- _Given information_
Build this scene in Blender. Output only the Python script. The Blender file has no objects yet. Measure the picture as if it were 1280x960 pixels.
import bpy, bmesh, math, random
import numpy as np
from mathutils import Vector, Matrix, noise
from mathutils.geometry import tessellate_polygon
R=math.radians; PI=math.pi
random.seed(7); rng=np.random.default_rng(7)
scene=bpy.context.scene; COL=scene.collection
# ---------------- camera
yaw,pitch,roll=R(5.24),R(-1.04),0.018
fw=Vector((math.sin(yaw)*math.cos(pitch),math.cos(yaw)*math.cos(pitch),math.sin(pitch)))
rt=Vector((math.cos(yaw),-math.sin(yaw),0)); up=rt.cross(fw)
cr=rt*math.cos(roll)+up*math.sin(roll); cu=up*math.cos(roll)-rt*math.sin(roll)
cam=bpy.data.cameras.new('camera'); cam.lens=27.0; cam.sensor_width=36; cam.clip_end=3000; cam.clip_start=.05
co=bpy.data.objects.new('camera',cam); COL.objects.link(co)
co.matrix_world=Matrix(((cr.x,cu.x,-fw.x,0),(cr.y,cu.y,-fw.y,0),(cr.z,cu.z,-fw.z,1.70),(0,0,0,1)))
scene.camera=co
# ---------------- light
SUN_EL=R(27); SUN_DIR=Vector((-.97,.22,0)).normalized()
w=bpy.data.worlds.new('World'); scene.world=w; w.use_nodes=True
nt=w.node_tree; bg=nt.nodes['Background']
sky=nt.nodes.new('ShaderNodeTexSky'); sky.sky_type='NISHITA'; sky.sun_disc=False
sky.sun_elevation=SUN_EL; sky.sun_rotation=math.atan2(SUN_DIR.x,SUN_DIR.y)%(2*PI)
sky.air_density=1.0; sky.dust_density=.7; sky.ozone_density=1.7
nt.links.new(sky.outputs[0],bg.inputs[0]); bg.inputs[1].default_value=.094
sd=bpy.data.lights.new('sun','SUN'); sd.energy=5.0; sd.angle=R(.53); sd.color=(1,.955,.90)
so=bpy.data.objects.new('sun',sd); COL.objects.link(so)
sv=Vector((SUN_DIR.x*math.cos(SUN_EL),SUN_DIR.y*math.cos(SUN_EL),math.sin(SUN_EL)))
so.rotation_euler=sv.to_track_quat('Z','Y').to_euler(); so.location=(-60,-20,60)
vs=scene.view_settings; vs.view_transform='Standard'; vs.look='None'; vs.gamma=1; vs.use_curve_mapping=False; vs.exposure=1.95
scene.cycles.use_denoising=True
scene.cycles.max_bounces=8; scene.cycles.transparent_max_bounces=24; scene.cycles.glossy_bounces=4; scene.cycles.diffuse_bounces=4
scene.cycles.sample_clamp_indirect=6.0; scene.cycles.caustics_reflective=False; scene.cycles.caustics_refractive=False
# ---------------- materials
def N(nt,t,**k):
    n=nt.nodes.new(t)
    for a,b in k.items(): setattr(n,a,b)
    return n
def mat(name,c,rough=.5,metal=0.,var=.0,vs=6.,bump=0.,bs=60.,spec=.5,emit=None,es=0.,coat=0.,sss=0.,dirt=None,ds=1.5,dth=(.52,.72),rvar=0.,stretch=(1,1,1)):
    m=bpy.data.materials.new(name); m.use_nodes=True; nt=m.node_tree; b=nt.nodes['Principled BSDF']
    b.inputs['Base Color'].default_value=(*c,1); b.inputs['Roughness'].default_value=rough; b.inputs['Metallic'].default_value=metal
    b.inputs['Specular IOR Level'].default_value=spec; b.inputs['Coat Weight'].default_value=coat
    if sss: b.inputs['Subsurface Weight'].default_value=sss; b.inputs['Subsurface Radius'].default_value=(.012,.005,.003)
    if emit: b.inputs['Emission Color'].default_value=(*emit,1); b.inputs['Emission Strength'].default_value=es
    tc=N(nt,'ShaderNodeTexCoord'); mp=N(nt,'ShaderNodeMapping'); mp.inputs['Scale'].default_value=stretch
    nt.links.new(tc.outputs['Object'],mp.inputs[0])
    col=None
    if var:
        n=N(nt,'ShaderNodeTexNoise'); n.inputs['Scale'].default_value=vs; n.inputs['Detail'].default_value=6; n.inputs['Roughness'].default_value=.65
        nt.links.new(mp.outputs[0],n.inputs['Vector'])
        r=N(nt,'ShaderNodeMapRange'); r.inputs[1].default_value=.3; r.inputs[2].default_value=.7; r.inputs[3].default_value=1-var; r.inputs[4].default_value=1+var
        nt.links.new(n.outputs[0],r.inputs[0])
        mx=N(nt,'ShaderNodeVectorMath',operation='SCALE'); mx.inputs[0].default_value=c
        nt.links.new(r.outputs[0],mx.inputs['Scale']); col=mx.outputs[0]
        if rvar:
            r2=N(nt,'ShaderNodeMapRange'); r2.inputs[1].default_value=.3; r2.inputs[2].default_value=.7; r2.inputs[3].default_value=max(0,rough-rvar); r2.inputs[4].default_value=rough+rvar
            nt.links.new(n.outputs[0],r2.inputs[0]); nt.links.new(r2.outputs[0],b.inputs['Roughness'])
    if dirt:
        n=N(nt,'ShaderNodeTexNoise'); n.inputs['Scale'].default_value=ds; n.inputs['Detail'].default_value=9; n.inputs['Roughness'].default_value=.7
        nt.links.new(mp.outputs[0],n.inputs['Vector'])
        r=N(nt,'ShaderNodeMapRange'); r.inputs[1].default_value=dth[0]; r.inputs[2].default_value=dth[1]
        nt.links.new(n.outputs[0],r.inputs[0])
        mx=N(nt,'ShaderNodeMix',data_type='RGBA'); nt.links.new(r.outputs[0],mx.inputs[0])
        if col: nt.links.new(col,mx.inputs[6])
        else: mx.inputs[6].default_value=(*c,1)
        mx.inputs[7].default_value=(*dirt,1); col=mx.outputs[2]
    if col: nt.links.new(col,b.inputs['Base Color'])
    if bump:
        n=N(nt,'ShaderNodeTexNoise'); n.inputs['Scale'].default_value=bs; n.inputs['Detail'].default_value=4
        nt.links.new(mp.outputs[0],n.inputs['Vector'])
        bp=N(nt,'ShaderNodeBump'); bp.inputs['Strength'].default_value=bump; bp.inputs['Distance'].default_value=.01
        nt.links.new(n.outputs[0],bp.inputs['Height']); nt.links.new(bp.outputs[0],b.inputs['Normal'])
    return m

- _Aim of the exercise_
Extract all of the material exactly as it is written.

- _Result of this exercise_
Build this scene in Blender. Output only the Python script. The Blender file has no objects yet. Measure the picture as if it were 1280x960 pixels.
import bpy, bmesh, math, random
import numpy as np
from mathutils import Vector, Matrix, noise
from mathutils.geometry import tessellate_polygon
R=math.radians; PI=math.pi
random.seed(7); rng=np.random.default_rng(7)
scene=bpy.context.scene; COL=scene.collection
# ---------------- camera
yaw,pitch,roll=R(5.24),R(-1.04),0.018
fw=Vector((math.sin(yaw)*math.cos(pitch),math.cos(yaw)*math.cos(pitch),math.sin(pitch)))
rt=Vector((math.cos(yaw),-math.sin(yaw),0)); up=rt.cross(fw)
cr=rt*math.cos(roll)+up*math.sin(roll); cu=up*math.cos(roll)-rt*math.sin(roll)
cam=bpy.data.cameras.new('camera'); cam.lens=27.0; cam.sensor_width=36; cam.clip_end=3000; cam.clip_start=.05
co=bpy.data.objects.new('camera',cam); COL.objects.link(co)
co.matrix_world=Matrix(((cr.x,cu.x,-fw.x,0),(cr.y,cu.y,-fw.y,0),(cr.z,cu.z,-fw.z,1.70),(0,0,0,1)))
scene.camera=co
# ---------------- light
SUN_EL=R(27); SUN_DIR=Vector((-.97,.22,0)).normalized()
w=bpy.data.worlds.new('World'); scene.world=w; w.use_nodes=True
nt=w.node_tree; bg=nt.nodes['Background']
sky=nt.nodes.new('ShaderNodeTexSky'); sky.sky_type='NISHITA'; sky.sun_disc=False
sky.sun_elevation=SUN_EL; sky.sun_rotation=math.atan2(SUN_DIR.x,SUN_DIR.y)%(2*PI)
sky.air_density=1.0; sky.dust_density=.7; sky.ozone_density=1.7
nt.links.new(sky.outputs[0],bg.inputs[0]); bg.inputs[1].default_value=.094
sd=bpy.data.lights.new('sun','SUN'); sd.energy=5.0; sd.angle=R(.53); sd.color=(1,.955,.90)
so=bpy.data.objects.new('sun',sd); COL.objects.link(so)
sv=Vector((SUN_DIR.x*math.cos(SUN_EL),SUN_DIR.y*math.cos(SUN_EL),math.sin(SUN_EL)))
so.rotation_euler=sv.to_track_quat('Z','Y').to_euler(); so.location=(-60,-20,60)
vs=scene.view_settings; vs.view_transform='Standard'; vs.look='None'; vs.gamma=1; vs.use_curve_mapping=False; vs.exposure=1.95
scene.cycles.use_denoising=True
scene.cycles.max_bounces=8; scene.cycles.transparent_max_bounces=24; scene.cycles.glossy_bounces=4; scene.cycles.diffuse_bounces=4
scene.cycles.sample_clamp_indirect=6.0; scene.cycles.caustics_reflective=False; scene.cycles.caustics_refractive=False
# ---------------- materials
def N(nt,t,**k):
    n=nt.nodes.new(t)
    for a,b in k.items(): setattr(n,a,b)
    return n
def mat(name,c,rough=.5,metal=0.,var=.0,vs=6.,bump=0.,bs=60.,spec=.5,emit=None,es=0.,coat=0.,sss=0.,dirt=None,ds=1.5,dth=(.52,.72),rvar=0.,stretch=(1,1,1)):
    m=bpy.data.materials.new(name); m.use_nodes=True; nt=m.node_tree; b=nt.nodes['Principled BSDF']
    b.inputs['Base Color'].default_value=(*c,1); b.inputs['Roughness'].default_value=rough; b.inputs['Metallic'].default_value=metal
    b.inputs['Specular IOR Level'].default_value=spec; b.inputs['Coat Weight'].default_value=coat
    if sss: b.inputs['Subsurface Weight'].default_value=sss; b.inputs['Subsurface Radius'].default_value=(.012,.005,.003)
    if emit: b.inputs['Emission Color'].default_value=(*emit,1); b.inputs['Emission Strength'].default_value=es
    tc=N(nt,'ShaderNodeTexCoord'); mp=N(nt,'ShaderNodeMapping'); mp.inputs['Scale'].default_value=stretch
    nt.links.new(tc.outputs['Object'],mp.inputs[0])
    col=None
    if var:
        n=N(nt,'ShaderNodeTexNoise'); n.inputs['Scale'].default_value=vs; n.inputs['Detail'].default_value=6; n.inputs['Roughness'].default_value=.65
        nt.links.new(mp.outputs[0],n.inputs['Vector'])
        r=N(nt,'ShaderNodeMapRange'); r.inputs[1].default_value=.3; r.inputs[2].default_value=.7; r.inputs[3].default_value=1-var; r.inputs[4].default_value=1+var
        nt.links.new(n.outputs[0],r.inputs[0])
        mx=N(nt,'ShaderNodeVectorMath',operation='SCALE'); mx.inputs[0].default_value=c
        nt.links.new(r.outputs[0],mx.inputs['Scale']); col=mx.outputs[0]
        if rvar:
            r2=N(nt,'ShaderNodeMapRange'); r2.inputs[1].default_value=.3; r2.inputs[2].default_value=.7; r2.inputs[3].default_value=max(0,rough-rvar); r2.inputs[4].default_value=rough+rvar
            nt.links.new(n.outputs[0],r2.inputs[0]); nt.links.new(r2.outputs[0],b.inputs['Roughness'])
    if dirt:
        n=N(nt,'ShaderNodeTexNoise'); n.inputs['Scale'].default_value=ds; n.inputs['Detail'].default_value=9; n.inputs['Roughness'].default_value=.7
        nt.links.new(mp.outputs[0],n.inputs['Vector'])
        r=N(nt,'ShaderNodeMapRange'); r.inputs[1].default_value=dth[0]; r.inputs[2].default_value=dth[1]
        nt.links.new(n.outputs[0],r.inputs[0])
        mx=N(nt,'ShaderNodeMix',data_type='RGBA'); nt.links.new(r.outputs[0],mx.inputs[0])
        if col: nt.links.new(col,mx.inputs[6])
        else: mx.inputs[6].default_value=(*c,1)
        mx.inputs[7].default_value=(*dirt,1); col=mx.outputs[2]
    if col: nt.links.new(col,b.inputs['Base Color'])
    if bump:
        n=N(nt,'ShaderNodeTexNoise'); n.inputs['Scale'].default_value=bs; n.inputs['Detail'].default_value=4
        nt.links.new(mp.outputs[0],n.inputs['Vector'])
        bp=N(nt,'ShaderNodeBump'); bp.inputs['Strength'].default_value=bump; bp.inputs['Distance'].default_value=.01
        nt.links.new(n.outputs[0],bp.inputs['Height']); nt.links.new(bp.outputs[0],b.inputs['Normal'])
    return m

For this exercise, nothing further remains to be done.